Bringing Basketball Back Home to Nigeria

Fordham Alumna Monolaji Akiode’s Plan to Help Young Girls in Her Native Country

By DARRYL YU

Akiode with her family in 2003. She was just named the eighth player in Fordham history to record 1,000 points and 500 rebounds at the time of the photo. (Courtesy of Fordham Sports)

Published: April 22, 2010

To commemorate Women’s History Month, ESPN premiered the documentary “Her Story: Ten Times Over” on April 4. The half-hour special focused on former Fordham University women’s basketball player Mobolaji Akiode, College of Business Administration (CBA) ’03, and her work in her native country of Nigeria. A member of the 2004 Nigerian Olympic women’s basketball team, she founded the non-profit organization “Hope 4 Girls Africa” in the fall of 2009. Akiode hopes that with this organization she can help empower young African women ages 12-19 through basketball and education.

Akiode starred on the Fordham women’s basketball team from 1999-2003, and became the eighth player in school history to record 1,000 points and 500 rebounds in her career. After Fordham, Akiode played for the Nigerian National Team from 2004-07, a stretch that included a trip to the 2004 Olympics in Athens and the 2006 Commonwealth Games in Melbourne, Australia.

Former Rams women’s basketball head coach Kevin Morris first met Akiode at a high school recruiting event and saw Akiode as a player determined to make an impression. “She certainly wasn’t a bad basketball player but she wasn’t one of the top 15 or 20 players at the shootout,” Morris said. “Where she went from there to what she has become is just a testament to the determination and hard work I saw in her.”

Coaching Akiode in her freshmen year here at Fordham Morris saw Akiode become an excellent player. “She was just what I expected her to be. She was a team player and had great work ethic,” Morris said.

Once her playing days were done she started work as a junior accountant at ESPN headquarters in Bristol, Conn. Despite being secure with a job in the midst of a recession and aspiring to return to school for her master’s, Akiode suddenly decided to focus her efforts on the problems facing young women in Africa, specifically in her native Nigeria. “Hope 4 Girls Africa” was born.

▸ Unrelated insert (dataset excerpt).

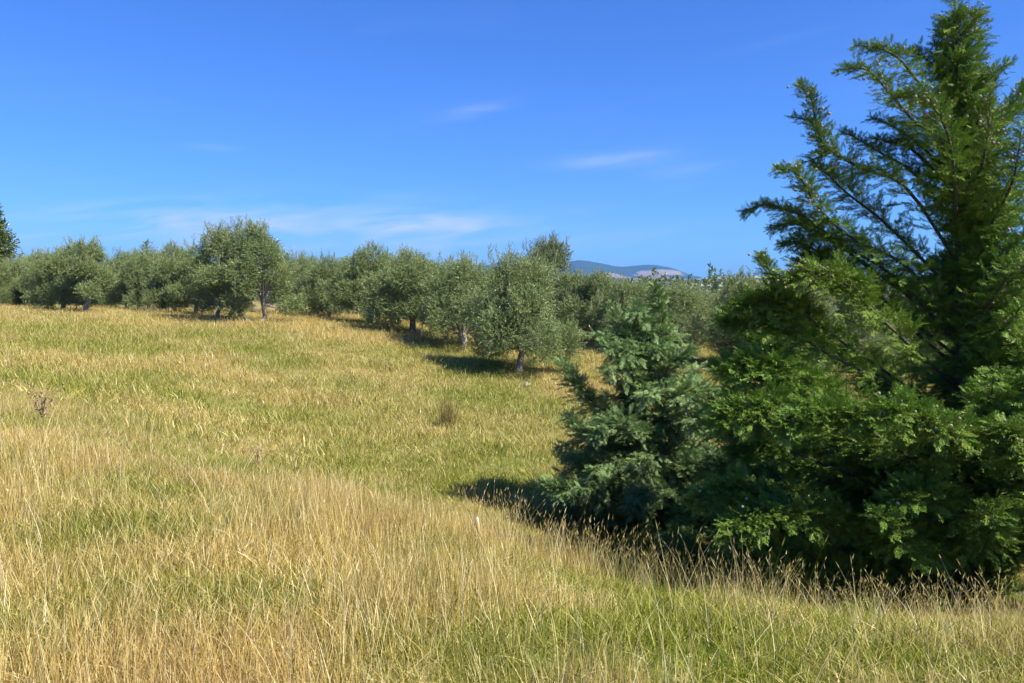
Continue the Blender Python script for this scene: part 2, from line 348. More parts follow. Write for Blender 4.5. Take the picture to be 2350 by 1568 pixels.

The ESPN documentary focuses on Akiode’s efforts to set up a basketball camp in Lagos, Nigeria. The most populous country in Africa, Nigeria suffers from poverty and corruption, but in spite of these challenges facing her country, Akiode is confident that by using sports she can lift young women out of poverty.

Akiode believes these girls have a lot to gain by participating in sports. In the documentary Akiode talks about the benefits for young girls participating in her camp.

“They get to build confidence and friendships. Those are the things that help you develop as a young woman,” Akiode said. To help coach the camp Akiode invited retired WNBA star Yolanda Griffith to Nigeria. Akiode hopes that Griffith, who played in the WNBA for 10 years, can attract more people to the program. “As a young lady who is trying to show leadership to these young ladies she is remarkable because she didn’t have to do it,” Griffith said of Akiode in the documentary.

As well as Griffith, Akiode also invited Coach Morris to help out with the camp. “[Akiode] called me up last May and asked if I was interested and I said I was and that was it. I went over last July. I was great experience,” Morris said.

With constant ethic fighting between Christians and Muslims occurring in the city of Jos just north of Lagos, many girls left death and destruction behind to attend “Hope 4 Girls Africa.” Samira, one of the girls attending the camp, explains the violence back home in the documentary. “It was terrible,” she said. “I’ve seen someone burnt. They just came and put petrol on the person and then, match, then that was all.”

“Ever since I heard about the Jos riots my heart reached up because I know there are young girls there who are trying to be something special in life,” Akiode said.

However, as the documentary shows, getting the camp up and running isn’t an easy task. On the first day of camp the buses were late, the basketball courts weren’t set up and the lights in the gym weren’t turned on because of a dispute over the generator. Yet in the face of these obstacles, the girls were finally able to play basketball. “We need encouragement. We need people like Mobolaji to encourage us, help us to know ourselves, our worth and what we can do, in the game of basketball and life in general” Samira says in the documentary.